De Mello, a much admired Brazilian diplomat who was the UN secretary general's special representative to Iraq, died in the rubble of the collapsed building.
It was the first time a UN mission anywhere in the world had come under attack since the world body's founding, and foreshadowed the rising violence that drove the UN to withdraw its staff from Iraq.
Larriera, who was there, said it was "terrible."
"The day of the attack I was just a few meters away from Sergio when the bomb exploded," she said.
"I took it upon myself to find him alive in the rubble, to talk to him and to find help," she said.
And yet for years, she said, she was ignored by the United Nations, even though she was a career UN official as well as de Mello's partner.

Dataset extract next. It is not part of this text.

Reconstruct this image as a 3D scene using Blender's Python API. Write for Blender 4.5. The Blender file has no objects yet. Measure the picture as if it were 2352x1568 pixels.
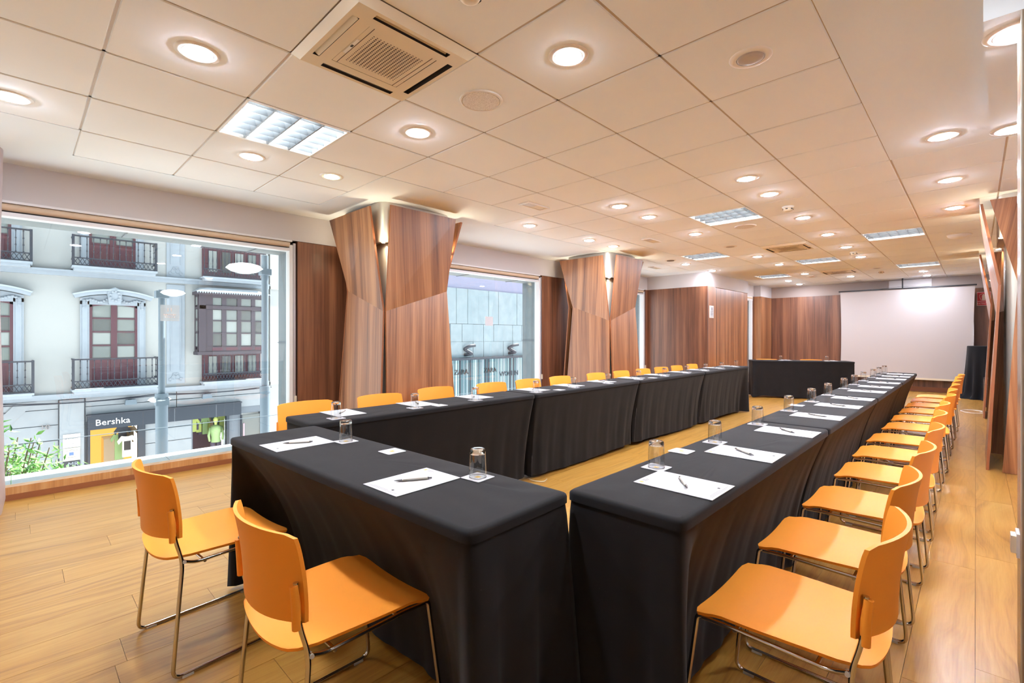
import bpy, math, random
from mathutils import Vector, Matrix
scene = bpy.context.scene
COL = scene.collection
PI = math.pi
# ---------------------------------------------------------------- camera
cam = bpy.data.cameras.new('camera'); cam_ob = bpy.data.objects.new('camera', cam); COL.objects.link(cam_ob)
cam.sensor_width = 36.0; cam.lens = 1099.47 / 2352 * 36; cam.shift_y = -12.37 / 2352
cam.clip_start = 0.05; cam.clip_end = 300
cam_ob.location = (3.453, 0.3284, 1.235); cam_ob.rotation_euler = (PI / 2, 0, 0.769661)
scene.camera = cam_ob
# ---------------------------------------------------------------- world: bright hazy daylight sky
world = bpy.data.worlds.new('sky'); scene.world = world; world.use_nodes = True
bg = world.node_tree.nodes['Background']; bg.inputs[0].default_value = (0.80, 0.91, 1.0, 1); bg.inputs[1].default_value = 1.6
SUN_ON = True
sun = bpy.data.lights.new('sun', 'SUN'); sun.energy = 11.5; sun.color = (1, .96, .9); sun.angle = .01
sun_ob = bpy.data.objects.new('sun', sun); COL.objects.link(sun_ob); sun_ob.location = (-10, 40, 60)
# high sun along the street: it lights the paving, both street fronts stay in shade
sun_ob.rotation_euler = Vector((0.03, -0.58, -0.81)).to_track_quat('-Z', 'Y').to_euler()
# ---------------------------------------------------------------- view
vs = scene.view_settings; vs.view_transform = 'Standard'; vs.look = 'None'; vs.gamma = 1.0; vs.use_curve_mapping = False
vs.exposure = 1.1
scene.cycles.use_denoising = True
scene.cycles.sample_clamp_indirect = 6.0
scene.cycles.max_bounces = 10; scene.cycles.diffuse_bounces = 5; scene.cycles.transparent_max_bounces = 12
scene.cycles.transmission_bounces = 10; scene.cycles.caustics_reflective = False; scene.cycles.caustics_refractive = False
LAMP = 270.0
TUBE = 8.0
CEIL = 2.5306
# ---------------------------------------------------------------- materials
def srgb(r, g, b):
    f = lambda c: (c / 255 / 12.92) if c / 255 <= .04045 else ((c / 255 + .055) / 1.055) ** 2.4
    return (f(r), f(g), f(b), 1)
def mat(name, col, rough=.5, metal=0.0, **kw):
    m = bpy.data.materials.new(name); m.use_nodes = True
    b = m.node_tree.nodes['Principled BSDF']
    b.inputs['Base Color'].default_value = col; b.inputs['Roughness'].default_value = rough; b.inputs['Metallic'].default_value = metal
    for k, v in kw.items(): b.inputs[k].default_value = v
    return m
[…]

"They didn't even include me in the list of survivors and had no interest in hearing my testimony," she said.
"It's important to me, to honor our relationship and our common projects, that there be a true, in-depth investigation," she said.
Larriera, an Argentine, said her relationship with de Mello began in violence-torn East Timor, where he was in charge of shepherding the territory's independence from Indonesia in 2002.
She later worked for him in New York when he served as UN High Commissioner for Human Rights, and then in Iraq.
She said his tenure in Baghdad was marked by increasing tensions between the UN mission and the US-led coalition that toppled the regime of Saddam Hussein.
"In our last months there, our dialogue with the coalition was nearly broken. And Sergio desperately was trying to give a multilateral dimension (to the UN mission).